Stated goal: Extract every line where the string "this" appears.

Dataset records:
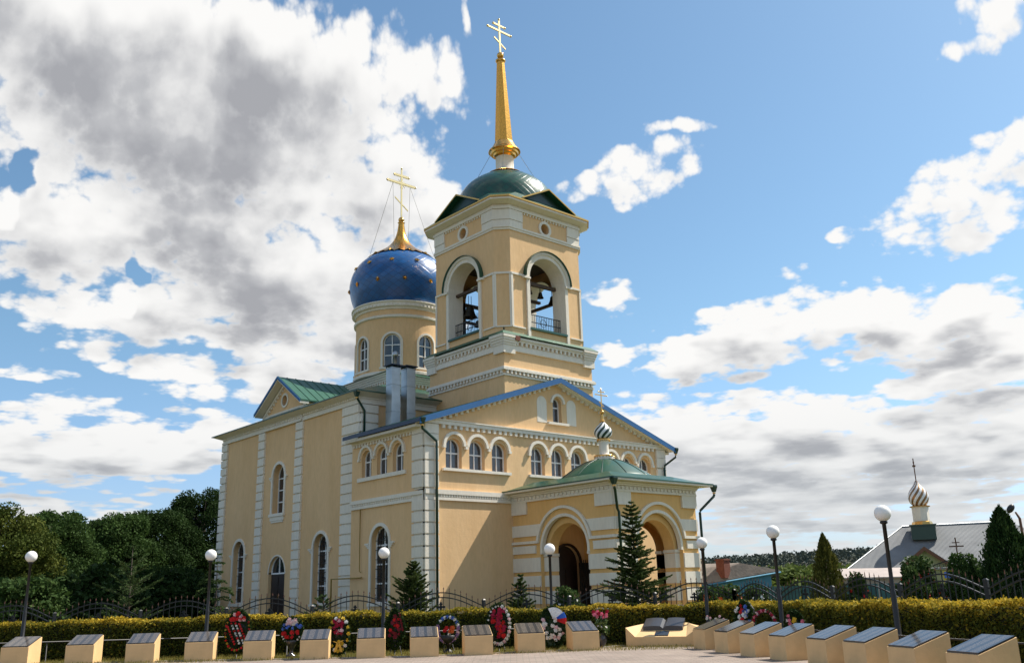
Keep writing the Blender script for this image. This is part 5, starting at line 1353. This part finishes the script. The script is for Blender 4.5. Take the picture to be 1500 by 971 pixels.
==
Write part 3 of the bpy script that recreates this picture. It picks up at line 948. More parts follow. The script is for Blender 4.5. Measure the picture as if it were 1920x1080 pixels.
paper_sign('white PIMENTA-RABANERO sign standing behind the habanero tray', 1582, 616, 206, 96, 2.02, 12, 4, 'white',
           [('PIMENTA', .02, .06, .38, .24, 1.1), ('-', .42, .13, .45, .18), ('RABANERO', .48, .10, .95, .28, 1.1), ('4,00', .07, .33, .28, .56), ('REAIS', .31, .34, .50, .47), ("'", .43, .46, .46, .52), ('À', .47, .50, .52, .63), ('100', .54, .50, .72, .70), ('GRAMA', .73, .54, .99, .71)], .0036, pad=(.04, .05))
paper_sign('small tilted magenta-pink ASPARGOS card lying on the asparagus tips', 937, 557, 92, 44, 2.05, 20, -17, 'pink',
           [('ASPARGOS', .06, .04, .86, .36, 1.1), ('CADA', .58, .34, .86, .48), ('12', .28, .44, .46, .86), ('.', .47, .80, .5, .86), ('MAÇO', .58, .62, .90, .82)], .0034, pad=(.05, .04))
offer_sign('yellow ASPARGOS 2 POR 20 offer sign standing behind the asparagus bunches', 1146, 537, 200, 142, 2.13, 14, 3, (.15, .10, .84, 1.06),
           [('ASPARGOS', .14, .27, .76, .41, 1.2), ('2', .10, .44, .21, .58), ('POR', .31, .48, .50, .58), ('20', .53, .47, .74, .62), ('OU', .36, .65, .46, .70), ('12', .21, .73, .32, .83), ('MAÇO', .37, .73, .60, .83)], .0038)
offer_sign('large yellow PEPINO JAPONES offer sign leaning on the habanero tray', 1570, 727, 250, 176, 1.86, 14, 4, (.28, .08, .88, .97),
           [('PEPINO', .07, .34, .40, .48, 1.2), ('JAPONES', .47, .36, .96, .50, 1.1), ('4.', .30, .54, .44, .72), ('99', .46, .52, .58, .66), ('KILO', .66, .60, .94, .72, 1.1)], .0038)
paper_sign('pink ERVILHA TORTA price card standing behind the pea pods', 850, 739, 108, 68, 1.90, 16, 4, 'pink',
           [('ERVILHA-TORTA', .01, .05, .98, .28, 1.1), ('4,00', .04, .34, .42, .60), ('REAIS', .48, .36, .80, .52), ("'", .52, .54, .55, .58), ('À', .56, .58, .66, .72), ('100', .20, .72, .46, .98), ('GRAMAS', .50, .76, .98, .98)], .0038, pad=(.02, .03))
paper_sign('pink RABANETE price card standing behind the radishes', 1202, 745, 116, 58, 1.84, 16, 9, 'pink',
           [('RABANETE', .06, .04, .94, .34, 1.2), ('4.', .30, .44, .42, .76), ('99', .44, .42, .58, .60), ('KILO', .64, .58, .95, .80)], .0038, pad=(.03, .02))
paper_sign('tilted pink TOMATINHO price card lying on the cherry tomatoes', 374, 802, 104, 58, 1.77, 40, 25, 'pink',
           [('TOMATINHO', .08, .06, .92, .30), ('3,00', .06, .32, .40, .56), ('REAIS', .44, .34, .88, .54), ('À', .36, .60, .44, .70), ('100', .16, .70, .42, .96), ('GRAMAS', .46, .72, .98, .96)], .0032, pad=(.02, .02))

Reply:
Keep writing the Blender script for this image. This is part 5, starting at line 1353. This part finishes the script. The script is for Blender 4.5. Take the picture to be 1500 by 971 pixels.
Write part 3 of the bpy script that recreates this picture. It picks up at line 948. More parts follow. The script is for Blender 4.5. Measure the picture as if it were 1920x1080 pixels.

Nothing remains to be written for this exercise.